Ceci n’est cependant pas le pire, et un minimum de ruse permet
d’échapper à ces chausse-trappes. Les dégâts collatéraux sont encore plus
abominables.
Ah, ces grotesques villas SAM SUFFIPAS enguirlandées
clignotant à tout va leurs couleurs agressives sous l’admiration des passants honnêtes
et le ricanement des pervers nains de jardin… Ah, ces envahissants marchés de Noël
qui défigurent nos plus belles cités dans l’exhibition d’un pseudo-artisanat
mercantile - leurs vins chauds frelatés, j’ai envie de le cracher à la gueule
des marchands du Temple… Ah, ces recyclages de décors à la pékinoise démontrant
que qui veut faire l’ange fait le dragon dans de mortelles animations qui éblouissent
les gogos par leurs criardes fulgurations.
Et ces réveillons à la festivité citoyenne et obligatoire…
Alors, je confirme, cette année, je nique le Daron Noël !
Je serai un précurseur.

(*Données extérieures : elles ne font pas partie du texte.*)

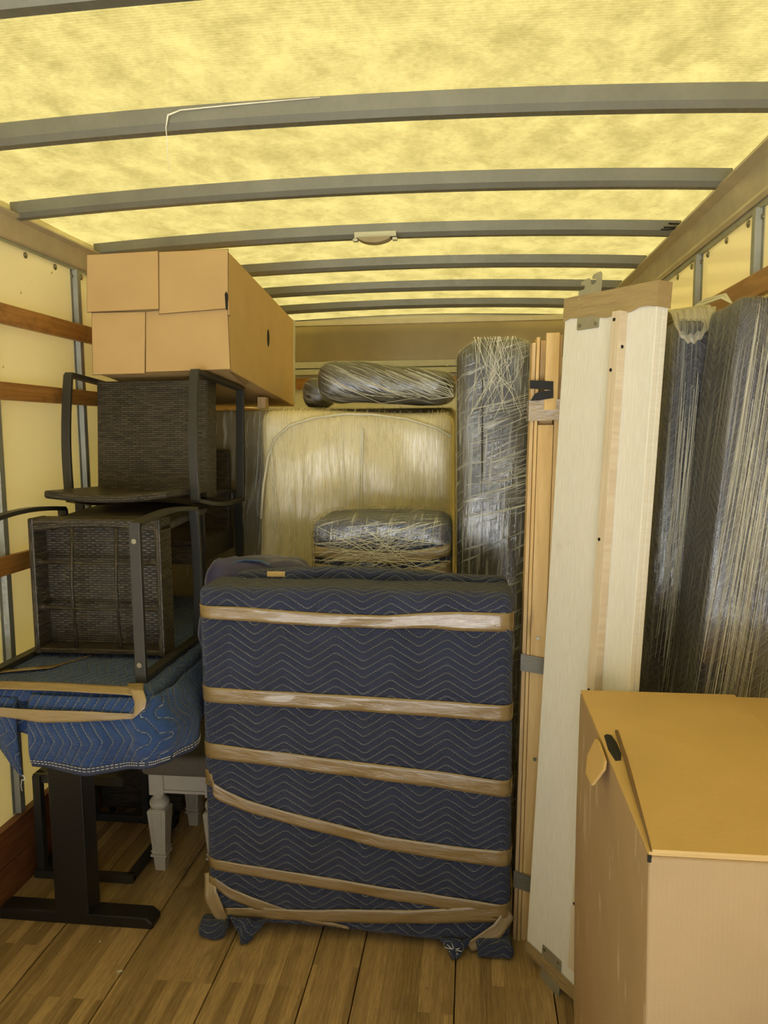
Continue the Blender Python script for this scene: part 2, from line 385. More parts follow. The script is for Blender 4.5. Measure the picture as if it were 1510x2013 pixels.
    def soft(s, x0, x1, y0, y1, z0, z1, r=0.03, step=0.03, warp=None):
        key = {}
        nx = max(2, round((x1-x0)/step)); ny = max(2, round((y1-y0)/step)); nz = max(2, round((z1-z0)/step))
        def edge(n, a, b):
            # denser near the two ends so the rounding is resolved
            L = b-a; base = [a + L*i/n for i in range(n+1)]
            ex = [a+r*k for k in (0.15, 0.35, 0.6, 1.0)] + [b-r*k for k in (0.15, 0.35, 0.6, 1.0)]
            base = [q for q in base if q <= a+1e-6 or q >= b-1e-6 or (a+r*1.15 < q < b-r*1.15)]
            return sorted(set([round(q, 5) for q in base+ex if a-1e-9 <= q <= b+1e-9]))
        X, Y, Z = edge(nx, x0, x1), edge(ny, y0, y1), edge(nz, z0, z1)
        def vert(p):
            k = (round(p[0], 5), round(p[1], 5), round(p[2], 5))
            if k in key: return key[k]
            P = Vector(p)
            Q = Vector((min(max(P.x, x0+r), x1-r), min(max(P.y, y0+r), y1-r), min(max(P.z, z0+r), z1-r)))
            D = P-Q
            O = Q + D.normalized()*min(r, D.length) if D.length > 1e-9 else P
            if warp: O = Vector(warp(O))
            key[k] = len(s.v); s.v.append(tuple(O)); return key[k]
        def grid(A, B, mk, uvf, flip):
            for i in range(len(A)-1):
                for j in range(len(B)-1):
                    c = [(A[i], B[j]), (A[i+1], B[j]), (A[i+1], B[j+1]), (A[i], B[j+1])]
                    if flip: c.reverse()
                    s.f.append(tuple(vert(mk(a, b)) for a, b in c)); s.uv.append([uvf(*mk(a, b)) for a, b in c])
        grid(X, Z, lambda a, b: (a, y0, b), lambda x, y, z: (x, z), False)
        grid(X, Z, lambda a, b: (a, y1, b), lambda x, y, z: (-x, z), True)
        grid(Y, Z, lambda a, b: (x1, a, b), lambda x, y, z: (x1+y-y0, z), False)
        grid(Y, Z, lambda a, b: (x0, a, b), lambda x, y, z: (x0-(y-y0), z), True)
        grid(X, Y, lambda a, b: (a, b, z1), lambda x, y, z: (x, z1+(y-y0)), False)
        grid(X, Y, lambda a, b: (a, b, z0), lambda x, y, z: (x, z0-(y-y0)), True)
        return s
    def sheet(s, fn, nu, nv, uvf=None):
        b = len(s.v)
        for i in range(nu+1):
            for j in range(nv+1): s.v.append(tuple(fn(i/nu, j/nv)))
        for i in range(nu):
            for j in range(nv):
                q = [(i, j), (i+1, j), (i+1, j+1), (i, j+1)]
                s.f.append(tuple(b+a*(nv+1)+c for a, c in q))
                s.uv.append([uvf(a/nu, c/nv) if uvf else (a/nu, c/nv) for a, c in q])
        return s
    def build(s, name, mat, parent=None, smooth=False, bevel=0.0, solid=0.0, world=True):
        me = bpy.data.meshes.new(name)
        vs = [Vector(v) for v in s.v]
        if parent is not None and world: vs = [v - WL(parent) for v in vs]; org = None
        elif parent is None:
            lo = Vector((min(v.x for v in vs), min(v.y for v in vs), min(v.z for v in vs))); hi = Vector((max(v.x for v in vs), max(v.y for v in vs), max(v.z for v in vs)))
            org = Vector(((lo.x+hi.x)/2, (lo.y+hi.y)/2, lo.z)); vs = [v-org for v in vs]
        else: org = None
        me.from_pydata([tuple(v) for v in vs], [], s.f)
        ul = me.uv_layers.new(name='UVMap'); k = 0
        for u in s.uv:
            for q in u: ul.data[k].uv = q[:2]; k += 1
        me.validate(); me.update()
        if smooth:
            for p in me.polygons: p.use_smooth = True
        o = bpy.data.objects.new(name, me); COL.objects.link(o); me.materials.append(mat)
        if org is not None: o.location = org
        if parent is not None: o.parent = parent
        if bevel:
            md = o.modifiers.new('bevel', 'BEVEL'); md.width = bevel; md.segments = 2; md.limit_method = 'ANGLE'; md.angle_limit = R(40)
        if solid:
            md = o.modifiers.new('solid', 'SOLIDIFY'); md.thickness = solid; md.offset = 0
        return o
def WL(o):
    l = Vector(o.location); p = o.parent
    while p is not None: l += p.location; p = p.parent
    return l
def tag(o, label, cat, group=None, kind=None):
    o['label'] = label; o['category'] = cat
    if group: o['group'] = group
    if kind: o['kind'] = kind
    return o
def thing(name, label, cat, loc=(0, 0, 0), group=None):
    o = bpy.data.objects.new(name, None); COL.objects.link(o); o.location = loc
    o.empty_display_size = 0.1
    return tag(o, label, cat, group)
def struct(o, label=None):
    o['kind'] = 'structure'
    if label: o['label'] = label
    return o
def fbm(p, s=1.0):
    return mnoise.noise(Vector(p)*s)

XL, XR = -1.70, 0.865       # inner faces of the side walls
XC = -0.42
YB, YF = -0.95, 5.80        # open rear, front wall
def bowz(x): return 2.468 + 0.036*(1-((x-XC)/1.24)**2)

# ------------------------------------------------------------------ the setting
# floor of planks, boards run along the truck
seams = [-1.70, -1.39, -1.09, -0.788, -0.50, -0.348, -0.047, 0.249, 0.55, 0.865]
mb = MB()
for a, b in zip(seams[:-1], seams[1:]):
    o1, o2 = random.random()*5, random.random()*5
    g = 0.0022
    mb.box(a+g, b-g, YB, YF, -0.04, 0.0)
    for k in range(len(mb.uv)-6, len(mb.uv)):
        vid = mb.f[k]; mb.uv[k] = [(mb.v[i][1]+o1, mb.v[i][0]+o2) for i in vid]
mb.box(XL, XR, YB, YF, -0.08, -0.035)
struct(mb.build('floor', M['floor'], bevel=0.0012))
struct(MB().box(-30, 30, -40, 30, -0.92, -0.9).build('ground_outside', M['concrete']))

# roof skin
def roof_fn(u, v):
    x = XL + (XR-XL)*u; return (x, YB + (YF-YB)*v, bowz(x)+0.058 + 0.003*math.sin(v*60+u*9))
struct(MB().sheet(roof_fn, 24, 60).build('ceiling', M['roof'], smooth=True))

struct(MB().box(XL-0.02, XL, YB, YF, 0, 2.50).build('wall_left', M['frp']))
struct(MB().box(XR, XR+0.02, YB, YF, 0, 2.50).build('wall_right', M['frp']))
struct(MB().box(XL-0.02, XR+0.02, YF, YF+0.03, 0, 2.60).build('wall_front', M['frp_front']))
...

Le plat déstructuré, c’était tendance, eh bien je lance
la festivité déstructurée. Un bout par ci, un bout par là…
En ce jour, premier acte : le plateau de fruits de mer.
Qui d’ailleurs sera lui aussi déstructuré dans l’espace-temps (à suivre… ).
Je sers un plateau camarguais, que je baptiserai entre
pourpre et violet. Il comprend le pourpre, des murex que j’ai fait cuire une vingtaine
de minutes dans de l’eau très salée où je les ai jetés à froid après deux heures
de dégorgement, et le violet, des fruits de mers éponymes que je tranche en
deux pour en faire apparaître la juteuse chair jaune, regorgeant de saveurs
iodées, protégée par une coriace cuirasse. Entre, des petits oursins qui m’envoient
des embruns de Méditerranée quand je les décapite.
Plateau entre pourpre et violet |
Je dispose aussi d’un kilo de palourdes blanches de Camargue
- ouais, des émigrées de nième génération, il suffit de reluquer leur carte d’identité
où figure l’inscription Ruditapes Philippinarum, mais très jolies sous leurs
bariolages multiples et aussi bonnes que les palourdes grises autochtones.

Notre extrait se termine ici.